*What is required*.
Give back exactly the lines from the one with "Build this scene" through the one with "return n.outputs[0]", inclusive, without the images.

*Collected data entries*.

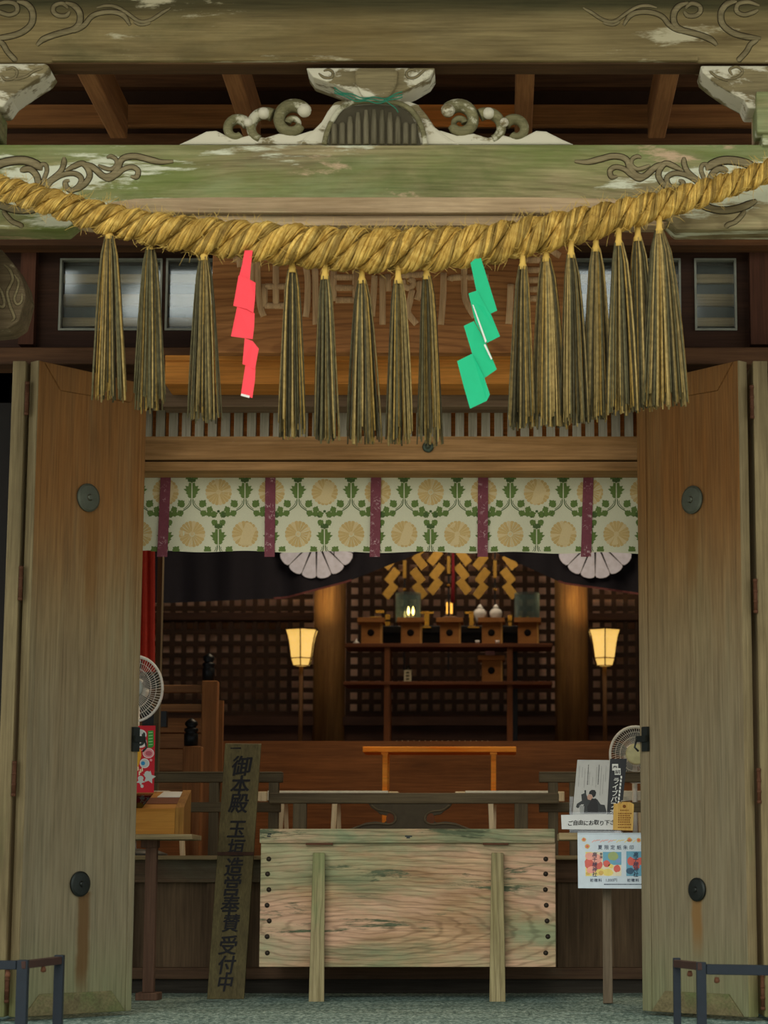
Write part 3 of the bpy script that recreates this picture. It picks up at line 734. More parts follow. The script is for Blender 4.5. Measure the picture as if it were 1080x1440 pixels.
# ------------------------------------------------------------------ brocade valance
Yc=8.98
def cloth(name,c,sc=500):
    t=NT(name); w=t.noise(t.coord((1,1,1)),sc,2); c=srgb(c)
    return t.out(t.ramp(w,[(.3,tuple(x*.86 for x in c[:3])+(1,)),(.7,c)]),.75)
M_broc=cloth('cream_brocade','e6e4c6'); M_gold=cloth('gold_weave','d9ba7c',300); M_goldl=cloth('gold_weave_light','e6cf9c'); M_leaf=cloth('green_weave','6c8444',400); M_leafd=cloth('dark_green_weave','52683a',400)
t=thing('brocade_valance','cream brocade valance with gold chrysanthemum discs and green leaves','curtain',P(550,776,Yc))
# one mesh: cloth surface (0) and the woven pattern laid on it
m=MB()
def cy(x,y): return Yc+.006*math.sin(x*.042)+.004*math.sin(x*.11+y*.01)
xs=[90+ i*8 for i in range(118)]; ysr=[650,670,700,730,755,776.5]
grid=[[m.v(P(x,y+ (1.2*math.sin(x*.05)+.004*(x-550) if y>760 else 0),cy(x,y))) for x in xs] for y in ysr]
for j in range(len(ysr)-1):
    for i in range(len(xs)-1): m.face([grid[j][i],grid[j+1][i],grid[j+1][i+1],grid[j][i+1]],0,True)
def flat(pts,mi,o=.0012):
    pts=[p for p in pts]
    ysx=[p[1] for p in pts]
    if max(ysx)>775.5:
        pts=[(x,min(y,775.5)) for x,y in pts]
        if max(p[1] for p in pts)-min(p[1] for p in pts)<.6: return
    m.poly([P(x,y,cy(x,y)-o) for x,y in pts],mi)
def medallion(cx,cy0,r=18.6):
    N=20
    for k in range(N):
        a0=2*math.pi*(k+.09)/N; a1=2*math.pi*(k+.91)/N
        seg=[(cx+r*.2*math.cos(a0),cy0+r*.2*math.sin(a0))]
        for q in range(4):
            a=a0+(a1-a0)*q/3; rr=r*(1 if q in(1,2) else .97); seg.append((cx+rr*math.cos(a),cy0+rr*math.sin(a)))
        seg.append((cx+r*.2*math.cos(a1),cy0+r*.2*math.sin(a1)))
        flat(seg,1 if (k*7+int(cx))%5 else 2)
    flat([(cx+r*.15*math.cos(2*math.pi*k/10),cy0+r*.15*math.sin(2*math.pi*k/10)) for k in range(10)],2)
    flat([(cx+r*.93*math.cos(2*math.pi*k/20),cy0+r*.93*math.sin(2*math.pi*k/20)) for k in range(20)],2,.0006)
def xf(pts,cx,cy0,s,ang,fl=1):
    c,sn=math.cos(R(ang)),math.sin(R(ang))
    return [(cx+fl*(x*c-y*sn)*s, cy0+(x*sn+y*c)*s) for x,y in pts]
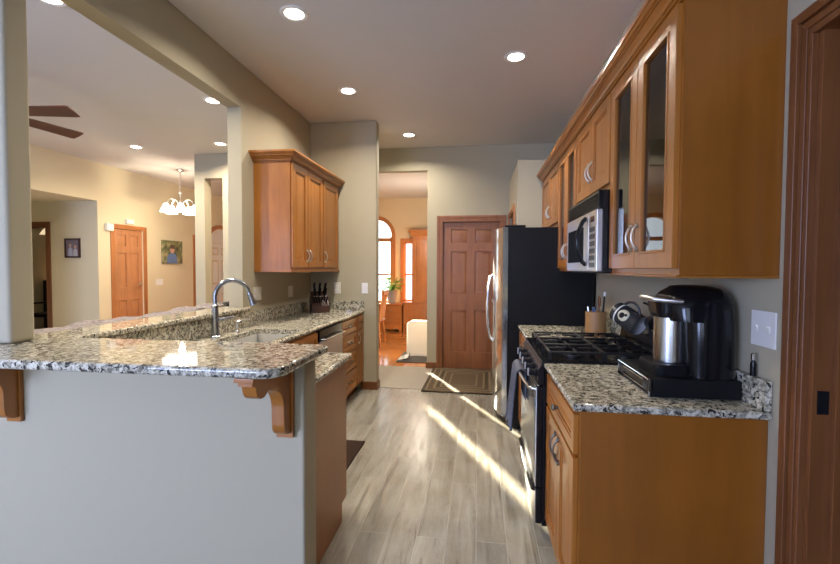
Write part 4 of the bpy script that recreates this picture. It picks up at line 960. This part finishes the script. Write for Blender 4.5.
for a, b in ((-1.405, -1.03), (-1.01, -.62)):
    q = obj('door', raised(MB(F9b), a, b, .72, 2.05), FURN, t); knob(F9b, b-.03 if a < -1.2 else a+.03, 1.25, BRZ, q)
F9c = T_negY(9.18)
for a, b in ((-1.58, -1.06), (-1.04, -.52)):
    q = obj('door', raised(MB(F9c), a, b, .06, .58), FURN, t); knob(F9c, b-.03 if a < -1.2 else a+.03, .40, BRZ, q)
t = thing('potted_plant', 'leafy green plant in a grey pot on the low chest', 'plant', (-1.885, 9.36, .612))
POT = mat('pot grey', (.30, .30, .31), .5); LEAF = mat('leaf green', (.13, .30, .05), .5); SOIL = mat('soil', (.03, .02, .012), .9)
obj('pot', MB().lathe([(.085, .6125), (.09, .62), (.118, .86), (.124, .87), (.124, .90), (.112, .90), (.105, .865)], (-1.885, 9.36, 0)), POT, t)
obj('soil', MB().lathe([(.104, .85), (.104, .868)], (-1.885, 9.36, 0)), SOIL, t)
lf = MB(); st = MB()
for k in range(64):
    a = random.uniform(0, 2*PI); r = random.uniform(.08, .30); h = random.uniform(.93, 1.16) - r*.12
    p0 = Vector((-1.885, 9.36, .87)); p2 = Vector((-1.885 + r*math.cos(a), 9.33 + .55*r*math.sin(a), h))
    p1 = (p0+p2)/2 + Vector((0, 0, .07)); st.tube([tuple(p0), tuple(p1), tuple(p2)], .003, 5)
    d = (p2-p1).normalized(); s = d.cross(Vector((0, 0, 1))).normalized(); L = random.uniform(.07, .12); W = L*.33
    b = bmesh.new(); pr = [(0, 0, 0), (.3, .8, .1), (.6, 1, .12), (1, 0, -.15), (.6, -1, .12), (.3, -.8, .1)]
    b.faces.new([b.verts.new(p2 + d*(L*x) + s*(W*y) + Vector((0, 0, L*z))) for x, y, z in pr]); lf._add(b)
obj('leaves', lf, LEAF, t, solid=.001); obj('stems', st, LEAF, t)
# dining chair at the left edge of the opening
t = thing('dining_chair', 'orange oak spindle chair at the left edge of the dining opening', 'chair', (-1.88, 7.6, 0))
obj('seat', MB().box(-2.12, -1.70, 7.42, 7.84, .43, .465, .015, 3), FURN, t)
obj('seat_cushion', MB().box(-2.08, -1.74, 7.45, 7.81, .4655, .505, .016, 3), mat('white cushion', (.8, .78, .74), .9), t)
for x, y, ex in ((-2.08, 7.46, -.05), (-1.75, 7.46, .05), (-2.08, 7.80, -.05), (-1.75, 7.80, .05)):
    obj('leg', MB().tube([(x, y, .435), (x+ex*.5, y+(.02 if y > 7.6 else -.02), .22), (x+ex, y+(.05 if y > 7.6 else -.05), 0.004)], [.018, .021, .014], 10), FURN, t)
obj('stretcher', MB().tube([(-2.10, 7.63, .2), (-1.73, 7.63, .2)], .012, 8), FURN, t)
for k in range(5):
    y = 7.46 + k*.085; obj('spindle', MB().tube([(-1.735, y, .46), (-1.70, y, .7), (-1.665, y, .92)], [.011, .013, .009] if 0 < k < 4 else .017, 8), FURN, t)
obj('crest_rail', MB().box(-1.685, -1.64, 7.43, 7.83, .90, .99, .012, 3), FURN, t)
# white bin on a mat by the opening
tag(recentre(obj('floor_mat', MB().box(-1.20, -.45, 6.24, 7.0, .0005, .012, .004), mat('grey mat', (.075, .075, .08), .8)), (-.9, 6.5, 0)), 'dark grey mat under the white plastic bin', 'mat')
t = thing('plastic_bin', 'white plastic bin with rounded top just inside the dining opening', 'bin', (-.83, 6.55, .012))
WB2 = mat('bin white', (.80, .79, .75), .4)
P = [(-1.10, .02), (-1.10, .48)] + [(-1.03-.07*math.cos(a), .48+.07*math.sin(a)) for a in [k*PI/12 for k in range(1, 7)]] + [(-.62, .55), (-.58, .52), (-.58, .02)]
obj('shell', MB().prism(P, 'y', 6.68, 6.94, .015, 3), WB2, t)
obj('rim', MB().tube([(-1.102, 6.676, .03), (-1.102, 6.676, .48)] + [(-1.03-.072*math.cos(a), 6.676, .48+.072*math.sin(a)) for a in [k*PI/12 for k in range(1, 7)]] + [(-.62, 6.676, .552)], .008, 8), WB2, t)
obj('base_skirt', MB().box(-1.06, -.59, 6.672, 6.69, .0125, .06, .003), WB2, t)
t = MB()
def heap(u, v):
    x = -1.19 + .16*u; y = 6.34 + .24*v; h = .013 + .11*max(0, u-.1)*(1-abs(v-.5)*1.3) + .012*math.sin(u*14+v*9)*math.sin(v*11)
    return (x, y, max(.0135, h))
o = obj('white_cloth', t.grid(heap, 16, 16), cloth('white cloth', (.82, .82, .82), (.6, .6, .62)), angle=180, solid=.004); tag(recentre(o, (-1.1, 6.35, .013)), 'crumpled white cloth lying on the mat against the bin', 'cloth')
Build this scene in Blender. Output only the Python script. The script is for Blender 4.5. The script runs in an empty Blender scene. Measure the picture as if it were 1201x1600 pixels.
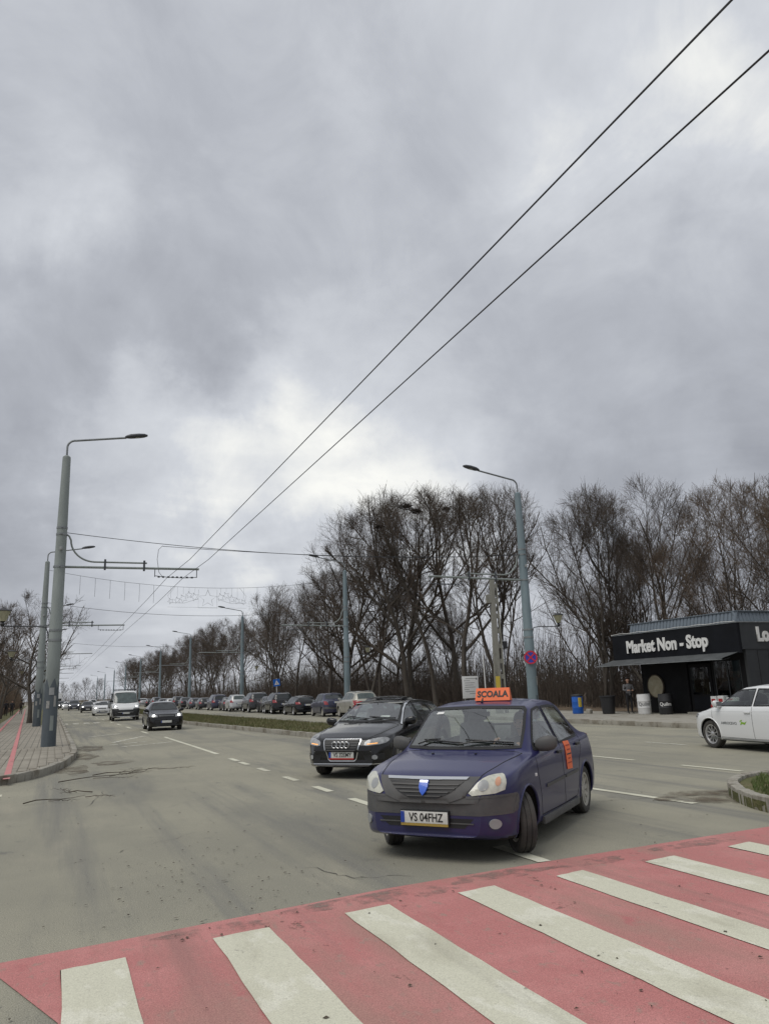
import bpy, bmesh, math, random
import numpy as np
from math import sin, cos, pi, radians, sqrt, atan2, hypot
from mathutils import Vector, Matrix, Euler
from mathutils.bvhtree import BVHTree
from mathutils.geometry import delaunay_2d_cdt

random.seed(7)
scene = bpy.context.scene
col = scene.collection

# ------------------------------------------------------------------ camera
CAM_H = 1.65
cam_data = bpy.data.cameras.new('camera')
cam = bpy.data.objects.new('camera', cam_data)
col.objects.link(cam)
_F = Vector((0.388533, 0.89270263, 0.2283071)).normalized()
_U = Vector((-0.05896974, -0.22317566, 0.97299291)).normalized()
_R = _F.cross(_U).normalized()
_U = _R.cross(_F)
cam.matrix_world = Matrix(((_R.x, _U.x, -_F.x, 0), (_R.y, _U.y, -_F.y, 0), (_R.z, _U.z, -_F.z, CAM_H), (0, 0, 0, 1)))
cam_data.sensor_fit = 'VERTICAL'
cam_data.sensor_height = 24.0
cam_data.sensor_width = 18.0
cam_data.lens = 24.0 * 1180 / 1600
cam_data.clip_start = 0.1
cam_data.clip_end = 6000
scene.camera = cam

# ------------------------------------------------------------------ sky, sun, exposure
SUN_EL, SUN_AZ = radians(60), radians(255)      # azimuth clockwise from +Y
world = bpy.data.worlds.new('World')
scene.world = world
world.use_nodes = True
wt = world.node_tree
for n in list(wt.nodes):
    wt.nodes.remove(n)


def wn(t, **kw):
    n = wt.nodes.new(t)
    for k, v in kw.items():
        setattr(n, k, v)
    return n


def wmath(op, a, b=None, clamp=False):
    n = wn('ShaderNodeMath', operation=op)
    n.use_clamp = clamp
    for i, v in enumerate((a, b)):
        if v is None:
            continue
        if isinstance(v, (int, float)):
            n.inputs[i].default_value = v
        else:
            wt.links.new(v, n.inputs[i])
    return n.outputs[0]


def wvec(op, a, b=None):
    n = wn('ShaderNodeVectorMath', operation=op)
    for i, v in enumerate((a, b)):
        if v is None:
            continue
        if isinstance(v, (tuple, list)):
            n.inputs[i].default_value = v
        else:
            wt.links.new(v, n.inputs[i])
    return n


w_out = wn('ShaderNodeOutputWorld')
w_bg = wn('ShaderNodeBackground')
w_tc = wn('ShaderNodeTexCoord')
w_sky = wn('ShaderNodeTexSky', sky_type='NISHITA')
w_sky.sun_disc = False
w_sky.sun_elevation = SUN_EL
w_sky.sun_rotation = SUN_AZ
w_sky.air_density = 1.0
w_sky.dust_density = 3.0
# overcast cloud deck: a flat layer seen in perspective, so clouds crowd towards the horizon
d0 = w_tc.outputs['Generated']
sep = wn('ShaderNodeSeparateXYZ')
wt.links.new(d0, sep.inputs[0])
zc = wmath('ADD', wmath('MAXIMUM', sep.outputs['Z'], 0.0), 0.16)
comb = wn('ShaderNodeCombineXYZ')
wt.links.new(wmath('DIVIDE', sep.outputs['X'], zc), comb.inputs[0])
wt.links.new(wmath('DIVIDE', sep.outputs['Y'], zc), comb.inputs[1])


def wnoise(vec, scale, detail, rough, dist, off):
    mp = wn('ShaderNodeMapping')
    mp.inputs['Location'].default_value = off
    wt.links.new(vec, mp.inputs[0])
    n = wn('ShaderNodeTexNoise')
    n.inputs['Scale'].default_value = scale
    n.inputs['Detail'].default_value = detail
    n.inputs['Roughness'].default_value = rough
    n.inputs['Distortion'].default_value = dist
    wt.links.new(mp.outputs[0], n.inputs['Vector'])
    return n


n1 = wnoise(comb.outputs[0], 0.62, 4.0, 0.50, 0.35, (5.6, 0.9, 2.4))
n2 = wnoise(comb.outputs[0], 1.9, 6.0, 0.55, 0.5, (7.7, 2.2, 1.1))
n3 = wnoise(d0, 5.5, 8.0, 0.60, 0.6, (2.3, 8.1, 4.0))
# soft warp of the view direction so the big masses have ragged edges
wrp = wnoise(d0, 3.0, 7.0, 0.62, 0.0, (1.2, 5.5, 2.0))
wv = wvec('MULTIPLY', wvec('SUBTRACT', wrp.outputs['Color'], (0.5, 0.5, 0.5)).outputs[0], (0.42, 0.42, 0.42))
dw = wvec('NORMALIZE', wvec('ADD', d0, wv.outputs[0]).outputs[0]).outputs[0]
dens = wmath('ADD', wmath('MULTIPLY', wmath('SUBTRACT', n1.outputs['Fac'], 0.5), 0.34),
             wmath('ADD', wmath('MULTIPLY', wmath('SUBTRACT', n2.outputs['Fac'], 0.5), 0.44), wmath('MULTIPLY', wmath('SUBTRACT', n3.outputs['Fac'], 0.5), 0.42)))
# the large light and dark masses of the deck (direction, angular radius in degrees, weight)
CLOUDS = [
    ((0.124, 0.844, 0.522), 16, -0.10), ((0.298, 0.750, 0.591), 12, -0.10), ((-0.035, 0.950, 0.310), 9, -0.26),
    ((0.705, 0.639, 0.309), 12, -0.30), ((0.526, 0.784, 0.331), 7, -0.10), ((0.090, 0.953, 0.290), 5, 0.17), ((0.238, 0.918, 0.318), 6, 0.10), ((0.180, 0.947, 0.266), 7, 0.10), ((0.350, 0.870, 0.345), 7, 0.11),
    ((0.070, 0.964, 0.258), 6, 0.12), ((0.408, 0.844, 0.348), 8, 0.12), ((0.665, 0.596, 0.449), 10, 0.14),
    ((0.484, 0.610, 0.627), 13, 0.14), ((0.034, 0.737, 0.675), 12, 0.12), ((-0.063, 0.893, 0.445), 6, 0.13),
    ((0.154, 0.977, 0.149), 12, 0.05), ((0.560, 0.780, 0.280), 8, 0.18)]
for (dx, dy, dz), rad, wgt in CLOUDS:
    l = sqrt(dx * dx + dy * dy + dz * dz)
    dt = wvec('DOT_PRODUCT', dw, (dx / l, dy / l, dz / l)).outputs['Value']
    mr = wn('ShaderNodeMapRange', interpolation_type='SMOOTHERSTEP')
    wt.links.new(dt, mr.inputs['Value'])
    mr.inputs['From Min'].default_value = cos(radians(rad * 1.9))
    mr.inputs['From Max'].default_value = 1.0
    mr.inputs['To Min'].default_value = 0.0
    mr.inputs['To Max'].default_value = wgt
    dens = wmath('ADD', dens, mr.outputs[0])
val = wmath('ADD', dens, 0.535, clamp=True)
ramp = wn('ShaderNodeValToRGB')
cr = ramp.color_ramp
cr.elements[0].position = 0.10
cr.elements[0].color = (0.232, 0.242, 0.272, 1)
cr.elements[1].position = 0.92
cr.elements[1].color = (0.80, 0.80, 0.765, 1)
e = cr.elements.new(0.46)
e.color = (0.385, 0.402, 0.440, 1)
e = cr.elements.new(0.70)
e.color = (0.53, 0.55, 0.585, 1)
wt.links.new(val, ramp.inputs[0])
mixs = wn('ShaderNodeMix', data_type='RGBA')
mixs.inputs['Factor'].default_value = 0.97
skm = wn('ShaderNodeMix', data_type='RGBA', blend_type='MULTIPLY')
skm.inputs['Factor'].default_value = 1.0
wt.links.new(w_sky.outputs[0], skm.inputs[6])
skm.inputs[7].default_value = (0.1, 0.1, 0.1, 1)
wt.links.new(skm.outputs[2], mixs.inputs[6])
wt.links.new(ramp.outputs[0], mixs.inputs[7])
wt.links.new(mixs.outputs[2], w_bg.inputs['Color'])
w_bg.inputs['Strength'].default_value = 1.0
wt.links.new(w_bg.outputs[0], w_out.inputs[0])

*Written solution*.
Build this scene in Blender. Output only the Python script. The script is for Blender 4.5. The script runs in an empty Blender scene. Measure the picture as if it were 1201x1600 pixels.
import bpy, bmesh, math, random
import numpy as np
from math import sin, cos, pi, radians, sqrt, atan2, hypot
from mathutils import Vector, Matrix, Euler
from mathutils.bvhtree import BVHTree
from mathutils.geometry import delaunay_2d_cdt

random.seed(7)
scene = bpy.context.scene
col = scene.collection

# ------------------------------------------------------------------ camera
CAM_H = 1.65
cam_data = bpy.data.cameras.new('camera')
cam = bpy.data.objects.new('camera', cam_data)
col.objects.link(cam)
_F = Vector((0.388533, 0.89270263, 0.2283071)).normalized()
_U = Vector((-0.05896974, -0.22317566, 0.97299291)).normalized()
_R = _F.cross(_U).normalized()
_U = _R.cross(_F)
cam.matrix_world = Matrix(((_R.x, _U.x, -_F.x, 0), (_R.y, _U.y, -_F.y, 0), (_R.z, _U.z, -_F.z, CAM_H), (0, 0, 0, 1)))
cam_data.sensor_fit = 'VERTICAL'
cam_data.sensor_height = 24.0
cam_data.sensor_width = 18.0
cam_data.lens = 24.0 * 1180 / 1600
cam_data.clip_start = 0.1
cam_data.clip_end = 6000
scene.camera = cam

# ------------------------------------------------------------------ sky, sun, exposure
SUN_EL, SUN_AZ = radians(60), radians(255)      # azimuth clockwise from +Y
world = bpy.data.worlds.new('World')
scene.world = world
world.use_nodes = True
wt = world.node_tree
for n in list(wt.nodes):
    wt.nodes.remove(n)


def wn(t, **kw):
    n = wt.nodes.new(t)
    for k, v in kw.items():
        setattr(n, k, v)
    return n


def wmath(op, a, b=None, clamp=False):
    n = wn('ShaderNodeMath', operation=op)
    n.use_clamp = clamp
    for i, v in enumerate((a, b)):
        if v is None:
            continue
        if isinstance(v, (int, float)):
            n.inputs[i].default_value = v
        else:
            wt.links.new(v, n.inputs[i])
    return n.outputs[0]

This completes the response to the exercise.